▶ **WRITTEN REQUEST**: Starting with the first line of the data that follows, transcribe every line verbatim until the line containing "yu['label'] = 'dark" has been transcribed.

▶ **COLLECTED MATERIAL**:
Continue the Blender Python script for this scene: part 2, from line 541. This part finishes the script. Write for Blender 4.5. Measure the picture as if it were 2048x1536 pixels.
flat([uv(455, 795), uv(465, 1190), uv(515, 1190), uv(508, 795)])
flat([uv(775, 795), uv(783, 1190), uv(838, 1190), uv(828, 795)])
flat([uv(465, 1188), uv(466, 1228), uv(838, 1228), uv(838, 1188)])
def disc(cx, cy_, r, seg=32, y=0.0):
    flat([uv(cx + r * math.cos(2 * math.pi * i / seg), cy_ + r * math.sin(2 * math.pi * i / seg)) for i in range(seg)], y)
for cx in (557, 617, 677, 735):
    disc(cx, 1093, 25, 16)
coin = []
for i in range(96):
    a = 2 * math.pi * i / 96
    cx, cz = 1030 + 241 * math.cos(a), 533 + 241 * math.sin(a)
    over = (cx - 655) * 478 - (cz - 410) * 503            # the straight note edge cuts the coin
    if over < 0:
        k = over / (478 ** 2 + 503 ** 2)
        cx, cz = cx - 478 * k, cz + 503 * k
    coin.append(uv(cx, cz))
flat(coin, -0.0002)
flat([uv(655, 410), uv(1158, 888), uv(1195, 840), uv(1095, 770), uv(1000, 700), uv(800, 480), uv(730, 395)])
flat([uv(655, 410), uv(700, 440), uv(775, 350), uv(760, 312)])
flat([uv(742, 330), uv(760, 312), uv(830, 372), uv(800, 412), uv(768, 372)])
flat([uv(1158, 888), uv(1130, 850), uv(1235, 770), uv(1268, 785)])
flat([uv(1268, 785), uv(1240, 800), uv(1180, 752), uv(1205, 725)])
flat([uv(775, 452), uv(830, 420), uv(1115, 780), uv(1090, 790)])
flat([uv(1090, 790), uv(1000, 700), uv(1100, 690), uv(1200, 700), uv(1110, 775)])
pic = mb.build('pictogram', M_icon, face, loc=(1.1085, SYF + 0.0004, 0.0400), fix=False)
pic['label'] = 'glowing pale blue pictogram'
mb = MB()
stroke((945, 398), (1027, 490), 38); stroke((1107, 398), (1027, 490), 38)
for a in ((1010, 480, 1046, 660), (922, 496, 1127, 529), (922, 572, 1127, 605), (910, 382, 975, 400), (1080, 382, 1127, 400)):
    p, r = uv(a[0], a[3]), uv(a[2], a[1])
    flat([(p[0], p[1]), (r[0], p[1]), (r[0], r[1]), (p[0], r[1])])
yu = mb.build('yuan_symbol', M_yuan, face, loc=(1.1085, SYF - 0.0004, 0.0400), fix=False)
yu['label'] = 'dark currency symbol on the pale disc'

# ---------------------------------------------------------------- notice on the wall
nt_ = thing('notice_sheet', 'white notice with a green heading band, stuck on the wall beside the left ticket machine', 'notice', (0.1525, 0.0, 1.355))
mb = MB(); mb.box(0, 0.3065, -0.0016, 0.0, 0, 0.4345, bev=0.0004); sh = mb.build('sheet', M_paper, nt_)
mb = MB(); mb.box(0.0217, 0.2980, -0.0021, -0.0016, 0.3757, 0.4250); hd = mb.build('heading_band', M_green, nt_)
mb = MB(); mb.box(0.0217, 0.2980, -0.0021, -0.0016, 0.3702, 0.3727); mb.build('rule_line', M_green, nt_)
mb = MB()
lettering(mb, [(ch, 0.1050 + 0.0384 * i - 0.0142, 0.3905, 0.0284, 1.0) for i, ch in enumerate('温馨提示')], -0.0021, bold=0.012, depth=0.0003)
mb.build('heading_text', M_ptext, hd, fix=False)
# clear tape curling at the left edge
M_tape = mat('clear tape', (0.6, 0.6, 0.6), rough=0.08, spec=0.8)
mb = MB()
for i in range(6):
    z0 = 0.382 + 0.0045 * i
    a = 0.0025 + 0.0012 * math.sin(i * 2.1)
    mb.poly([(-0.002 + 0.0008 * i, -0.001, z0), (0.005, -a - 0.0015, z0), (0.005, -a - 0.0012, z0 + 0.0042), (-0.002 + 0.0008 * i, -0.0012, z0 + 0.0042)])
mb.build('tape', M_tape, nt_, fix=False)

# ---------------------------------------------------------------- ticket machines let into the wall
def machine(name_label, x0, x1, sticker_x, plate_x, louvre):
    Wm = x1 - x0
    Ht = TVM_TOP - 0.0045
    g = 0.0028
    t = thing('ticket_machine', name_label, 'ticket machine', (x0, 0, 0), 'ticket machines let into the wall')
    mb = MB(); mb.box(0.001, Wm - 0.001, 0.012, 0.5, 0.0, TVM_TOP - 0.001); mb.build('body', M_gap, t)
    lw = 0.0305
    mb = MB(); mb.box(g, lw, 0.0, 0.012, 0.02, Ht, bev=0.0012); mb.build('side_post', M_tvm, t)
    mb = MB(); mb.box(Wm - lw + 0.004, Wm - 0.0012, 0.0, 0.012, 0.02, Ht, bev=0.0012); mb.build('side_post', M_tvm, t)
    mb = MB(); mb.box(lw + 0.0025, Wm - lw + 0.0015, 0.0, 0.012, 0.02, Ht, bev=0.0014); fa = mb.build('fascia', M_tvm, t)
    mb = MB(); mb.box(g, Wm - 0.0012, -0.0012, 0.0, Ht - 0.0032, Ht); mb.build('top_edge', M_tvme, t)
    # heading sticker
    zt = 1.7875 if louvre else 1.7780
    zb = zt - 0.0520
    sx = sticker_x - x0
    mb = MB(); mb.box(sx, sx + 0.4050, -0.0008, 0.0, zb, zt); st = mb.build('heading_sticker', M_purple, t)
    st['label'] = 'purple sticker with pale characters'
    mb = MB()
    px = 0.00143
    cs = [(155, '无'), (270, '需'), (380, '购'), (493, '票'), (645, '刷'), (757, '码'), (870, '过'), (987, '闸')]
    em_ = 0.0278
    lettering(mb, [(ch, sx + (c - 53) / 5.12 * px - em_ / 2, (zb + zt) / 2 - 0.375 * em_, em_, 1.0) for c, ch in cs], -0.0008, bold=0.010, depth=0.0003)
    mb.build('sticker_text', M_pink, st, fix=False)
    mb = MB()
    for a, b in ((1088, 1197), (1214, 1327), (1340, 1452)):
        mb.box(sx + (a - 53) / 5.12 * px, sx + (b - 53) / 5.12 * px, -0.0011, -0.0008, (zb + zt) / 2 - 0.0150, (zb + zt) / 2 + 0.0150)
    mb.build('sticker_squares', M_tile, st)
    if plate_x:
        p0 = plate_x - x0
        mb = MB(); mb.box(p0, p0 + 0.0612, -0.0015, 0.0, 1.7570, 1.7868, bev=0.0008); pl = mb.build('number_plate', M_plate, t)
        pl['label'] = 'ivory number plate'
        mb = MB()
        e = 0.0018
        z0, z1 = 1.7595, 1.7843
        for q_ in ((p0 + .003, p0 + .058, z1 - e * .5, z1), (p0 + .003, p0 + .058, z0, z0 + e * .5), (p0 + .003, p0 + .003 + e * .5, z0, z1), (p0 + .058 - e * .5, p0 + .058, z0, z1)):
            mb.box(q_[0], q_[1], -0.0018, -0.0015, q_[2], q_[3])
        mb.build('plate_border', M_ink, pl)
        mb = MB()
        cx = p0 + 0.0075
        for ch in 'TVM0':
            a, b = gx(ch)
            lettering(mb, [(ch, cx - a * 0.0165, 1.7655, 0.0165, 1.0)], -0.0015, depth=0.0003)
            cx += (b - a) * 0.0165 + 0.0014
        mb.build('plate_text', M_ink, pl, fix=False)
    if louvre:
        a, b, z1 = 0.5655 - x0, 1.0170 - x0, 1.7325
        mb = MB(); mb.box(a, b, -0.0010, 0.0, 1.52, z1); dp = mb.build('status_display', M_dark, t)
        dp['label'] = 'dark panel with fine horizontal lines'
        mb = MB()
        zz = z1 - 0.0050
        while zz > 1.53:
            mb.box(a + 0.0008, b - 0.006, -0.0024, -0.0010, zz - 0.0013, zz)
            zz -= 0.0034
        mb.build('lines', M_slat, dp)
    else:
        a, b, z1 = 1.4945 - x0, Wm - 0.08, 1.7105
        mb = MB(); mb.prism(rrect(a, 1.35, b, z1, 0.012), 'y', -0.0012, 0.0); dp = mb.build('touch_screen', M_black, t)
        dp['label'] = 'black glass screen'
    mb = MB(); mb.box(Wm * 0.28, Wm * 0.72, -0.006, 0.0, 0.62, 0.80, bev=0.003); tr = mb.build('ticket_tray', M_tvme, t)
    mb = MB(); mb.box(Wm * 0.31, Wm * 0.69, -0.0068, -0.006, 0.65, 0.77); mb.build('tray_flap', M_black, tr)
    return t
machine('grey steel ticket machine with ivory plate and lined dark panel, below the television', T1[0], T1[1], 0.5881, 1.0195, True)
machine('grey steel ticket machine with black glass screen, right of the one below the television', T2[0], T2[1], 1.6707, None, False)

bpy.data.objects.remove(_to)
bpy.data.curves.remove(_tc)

▶ **RESULT**:
Continue the Blender Python script for this scene: part 2, from line 541. This part finishes the script. Write for Blender 4.5. Measure the picture as if it were 2048x1536 pixels.
flat([uv(455, 795), uv(465, 1190), uv(515, 1190), uv(508, 795)])
flat([uv(775, 795), uv(783, 1190), uv(838, 1190), uv(828, 795)])
flat([uv(465, 1188), uv(466, 1228), uv(838, 1228), uv(838, 1188)])
def disc(cx, cy_, r, seg=32, y=0.0):
    flat([uv(cx + r * math.cos(2 * math.pi * i / seg), cy_ + r * math.sin(2 * math.pi * i / seg)) for i in range(seg)], y)
for cx in (557, 617, 677, 735):
    disc(cx, 1093, 25, 16)
coin = []
for i in range(96):
    a = 2 * math.pi * i / 96
    cx, cz = 1030 + 241 * math.cos(a), 533 + 241 * math.sin(a)
    over = (cx - 655) * 478 - (cz - 410) * 503            # the straight note edge cuts the coin
    if over < 0:
        k = over / (478 ** 2 + 503 ** 2)
        cx, cz = cx - 478 * k, cz + 503 * k
    coin.append(uv(cx, cz))
flat(coin, -0.0002)
flat([uv(655, 410), uv(1158, 888), uv(1195, 840), uv(1095, 770), uv(1000, 700), uv(800, 480), uv(730, 395)])
flat([uv(655, 410), uv(700, 440), uv(775, 350), uv(760, 312)])
flat([uv(742, 330), uv(760, 312), uv(830, 372), uv(800, 412), uv(768, 372)])
flat([uv(1158, 888), uv(1130, 850), uv(1235, 770), uv(1268, 785)])
flat([uv(1268, 785), uv(1240, 800), uv(1180, 752), uv(1205, 725)])
flat([uv(775, 452), uv(830, 420), uv(1115, 780), uv(1090, 790)])
flat([uv(1090, 790), uv(1000, 700), uv(1100, 690), uv(1200, 700), uv(1110, 775)])
pic = mb.build('pictogram', M_icon, face, loc=(1.1085, SYF + 0.0004, 0.0400), fix=False)
pic['label'] = 'glowing pale blue pictogram'
mb = MB()
stroke((945, 398), (1027, 490), 38); stroke((1107, 398), (1027, 490), 38)
for a in ((1010, 480, 1046, 660), (922, 496, 1127, 529), (922, 572, 1127, 605), (910, 382, 975, 400), (1080, 382, 1127, 400)):
    p, r = uv(a[0], a[3]), uv(a[2], a[1])
    flat([(p[0], p[1]), (r[0], p[1]), (r[0], r[1]), (p[0], r[1])])
yu = mb.build('yuan_symbol', M_yuan, face, loc=(1.1085, SYF - 0.0004, 0.0400), fix=False)
yu['label'] = 'dark currency symbol on the pale disc'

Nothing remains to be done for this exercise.